I lugged my belongings through the Denver streets and reminded myself of a few important things; clues I'd say that I’ve learned along the way that could bring solace to me in this moment:

  1. We both get cranky when our blood sugar drops

  2. Miscommunication does not equate to a lack of love

  3. It's been >2 months since we were in the same state

After a few deep breaths and moments to process, I was now on the outskirts of the park.


I peered left and then right, searching, until just ahead I noticed a tall man in green. The moment? The moment we saw each other? Well, you see, that moment was enough for each of those negative thoughts to fade. Watching as he ran to hug me, to help me, to be by my side; it brought calmness. It brought happiness.

_________________

That my friends, is the ego.  What a killer it can be! A killer of love, a killer of life, a killer of joy and self-worth!


In the last week alone, my ego has affected me twice, and while I’ve spent some time opening up and educating myself further on the topic, I still have a long way to go.


What I have come to know is this:  The mind is in a constant state of what some call 'dysfunction' or 'delusion'. I've learned this through my current reading, 'A New Earth: Awakening to Your life's Purpose' written by Eckhart Tolle. (Shout out to my best friend, Jenny, for sharing this light in my life).

As Eckhart so eloquently states, "Fear, greed and the desire for power are the psychological motivating forces not only behind warfare and violence between nations, tribes, religions and ideologies, but also the cause of incessant conflict in personal relationships.
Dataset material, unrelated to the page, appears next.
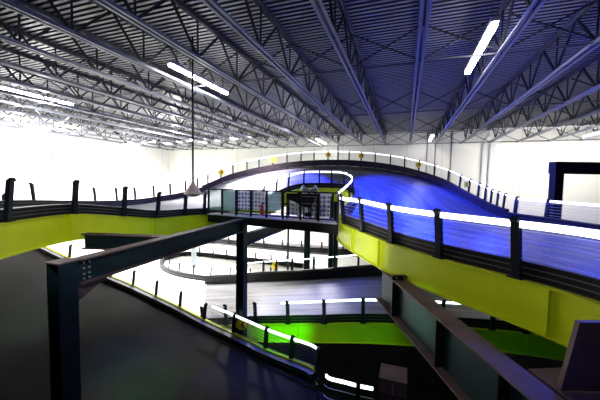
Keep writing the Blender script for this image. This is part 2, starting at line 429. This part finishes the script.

They bring about a distortion in your perception of other people and yourself. Through them, you misinterpret every situation, leading to misguided action designed to rid you of fear and satisfy your need for more, a bottomless hole that can never be filled." i pay homage to those words that resonate so closely to my current experiences. And while today I may struggle with my immediate reactions or responses, the realization alone that those thoughts are separate from me is pretty astounding. The more that I work to separate self from dysfunction and instead find stillness, the more awakened I become.  We are not our thoughts, and even if it feels that what we experience is in fact ‘true’, that truth is based solely within that same realm of delusion; 'a desire to strengthen one's conceptual identity, one's self-image.'


Let’s learn to quiet the mind. Let’s learn to find love within. Let's bring kindness and strength to our world and to those around us. 

Tolle, Eckhart. (2006). A New Earth: Awakening to Your Life's Purpose. First Plume Printing.